— START OF Data for this task —

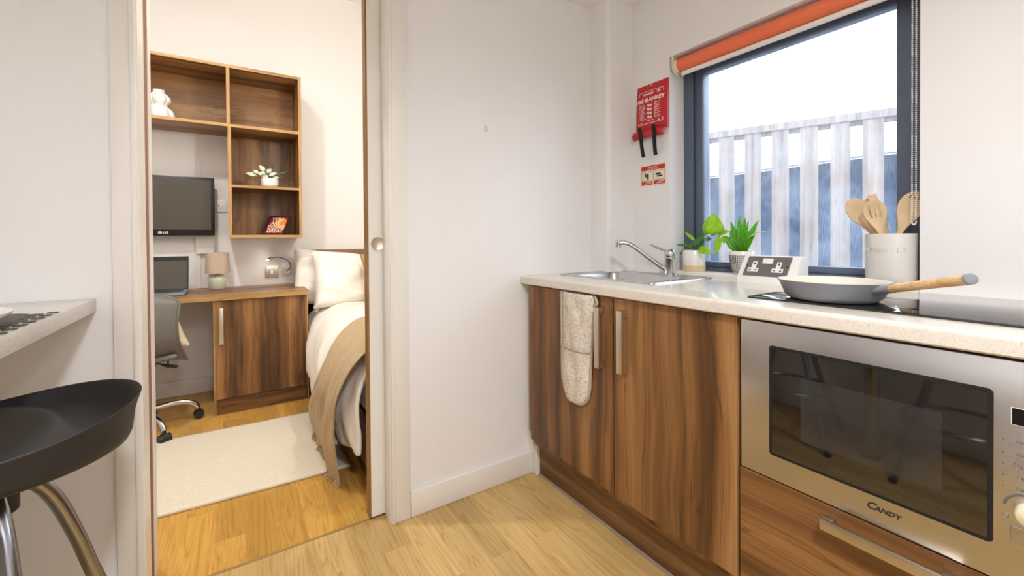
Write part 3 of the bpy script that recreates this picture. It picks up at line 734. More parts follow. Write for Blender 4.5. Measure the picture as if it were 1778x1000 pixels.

— END OF Data for this task —
— START OF Data for this task —

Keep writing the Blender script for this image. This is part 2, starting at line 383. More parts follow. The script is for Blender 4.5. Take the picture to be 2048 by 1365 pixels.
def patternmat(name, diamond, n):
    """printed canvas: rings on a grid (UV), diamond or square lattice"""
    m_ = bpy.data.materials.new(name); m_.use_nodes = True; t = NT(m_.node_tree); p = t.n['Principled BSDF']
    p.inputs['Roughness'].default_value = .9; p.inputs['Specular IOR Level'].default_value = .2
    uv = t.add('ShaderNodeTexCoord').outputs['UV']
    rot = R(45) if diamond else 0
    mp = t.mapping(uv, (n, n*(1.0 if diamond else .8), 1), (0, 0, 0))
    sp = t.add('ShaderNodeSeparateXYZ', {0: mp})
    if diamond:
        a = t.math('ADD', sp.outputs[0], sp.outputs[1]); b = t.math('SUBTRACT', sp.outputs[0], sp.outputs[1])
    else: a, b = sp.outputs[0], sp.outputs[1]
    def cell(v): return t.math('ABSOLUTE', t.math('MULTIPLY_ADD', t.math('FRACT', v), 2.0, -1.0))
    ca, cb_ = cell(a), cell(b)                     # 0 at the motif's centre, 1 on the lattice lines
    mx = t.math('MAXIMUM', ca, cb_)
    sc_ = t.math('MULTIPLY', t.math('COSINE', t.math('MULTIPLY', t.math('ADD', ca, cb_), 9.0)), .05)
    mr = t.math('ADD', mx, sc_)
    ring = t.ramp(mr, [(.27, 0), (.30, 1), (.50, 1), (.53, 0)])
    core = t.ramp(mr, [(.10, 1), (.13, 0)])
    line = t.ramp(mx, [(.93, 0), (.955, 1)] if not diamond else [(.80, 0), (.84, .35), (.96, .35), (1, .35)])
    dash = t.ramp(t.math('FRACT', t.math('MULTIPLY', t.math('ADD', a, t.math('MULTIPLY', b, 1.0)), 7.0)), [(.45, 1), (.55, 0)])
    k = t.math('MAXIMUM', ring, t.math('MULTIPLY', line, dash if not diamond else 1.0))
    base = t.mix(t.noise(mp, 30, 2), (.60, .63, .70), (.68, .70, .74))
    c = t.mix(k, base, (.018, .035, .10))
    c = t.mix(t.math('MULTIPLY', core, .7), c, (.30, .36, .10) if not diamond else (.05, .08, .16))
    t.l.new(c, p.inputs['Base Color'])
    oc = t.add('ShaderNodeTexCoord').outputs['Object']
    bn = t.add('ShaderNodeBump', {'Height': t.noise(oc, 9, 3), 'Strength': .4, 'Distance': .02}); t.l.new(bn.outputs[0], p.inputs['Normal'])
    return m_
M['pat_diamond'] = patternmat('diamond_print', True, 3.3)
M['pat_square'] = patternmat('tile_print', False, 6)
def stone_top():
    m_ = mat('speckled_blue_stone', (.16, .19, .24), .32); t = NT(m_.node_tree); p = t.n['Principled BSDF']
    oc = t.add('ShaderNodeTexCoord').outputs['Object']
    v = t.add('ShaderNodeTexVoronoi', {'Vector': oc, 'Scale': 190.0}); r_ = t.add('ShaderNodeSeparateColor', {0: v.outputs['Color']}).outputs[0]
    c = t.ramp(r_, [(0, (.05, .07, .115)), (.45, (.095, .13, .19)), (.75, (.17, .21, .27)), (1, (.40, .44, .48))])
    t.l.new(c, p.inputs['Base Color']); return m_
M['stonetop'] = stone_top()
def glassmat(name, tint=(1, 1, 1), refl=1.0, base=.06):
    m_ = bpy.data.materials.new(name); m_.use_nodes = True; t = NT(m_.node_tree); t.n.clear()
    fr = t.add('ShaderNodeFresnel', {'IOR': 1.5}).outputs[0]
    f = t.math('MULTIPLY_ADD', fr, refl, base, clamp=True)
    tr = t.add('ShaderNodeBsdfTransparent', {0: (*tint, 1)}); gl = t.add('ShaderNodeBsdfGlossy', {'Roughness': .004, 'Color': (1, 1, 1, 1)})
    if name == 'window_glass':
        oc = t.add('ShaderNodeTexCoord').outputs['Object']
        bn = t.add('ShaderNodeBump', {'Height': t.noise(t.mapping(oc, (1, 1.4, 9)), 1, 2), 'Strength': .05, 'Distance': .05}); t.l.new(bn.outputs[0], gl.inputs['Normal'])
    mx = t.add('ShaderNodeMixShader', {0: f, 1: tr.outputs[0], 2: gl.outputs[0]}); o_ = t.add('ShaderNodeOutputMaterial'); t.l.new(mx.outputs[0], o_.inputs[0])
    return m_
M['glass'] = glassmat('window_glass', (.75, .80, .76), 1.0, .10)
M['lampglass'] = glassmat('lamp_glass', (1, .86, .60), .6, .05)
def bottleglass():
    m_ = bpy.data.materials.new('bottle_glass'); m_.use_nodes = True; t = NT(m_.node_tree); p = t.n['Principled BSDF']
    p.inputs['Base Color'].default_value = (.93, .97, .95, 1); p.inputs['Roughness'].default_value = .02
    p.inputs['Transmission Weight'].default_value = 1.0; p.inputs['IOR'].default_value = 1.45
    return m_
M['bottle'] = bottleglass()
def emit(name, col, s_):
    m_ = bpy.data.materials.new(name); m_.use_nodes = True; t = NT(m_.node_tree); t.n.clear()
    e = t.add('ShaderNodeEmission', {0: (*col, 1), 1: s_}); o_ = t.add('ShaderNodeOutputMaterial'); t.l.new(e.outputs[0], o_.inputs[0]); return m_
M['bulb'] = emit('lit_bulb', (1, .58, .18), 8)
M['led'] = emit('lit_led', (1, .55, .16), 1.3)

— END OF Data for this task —

Challenge: Work out how many lines above contain the word "Blender". Give only the number.

Task solution: 2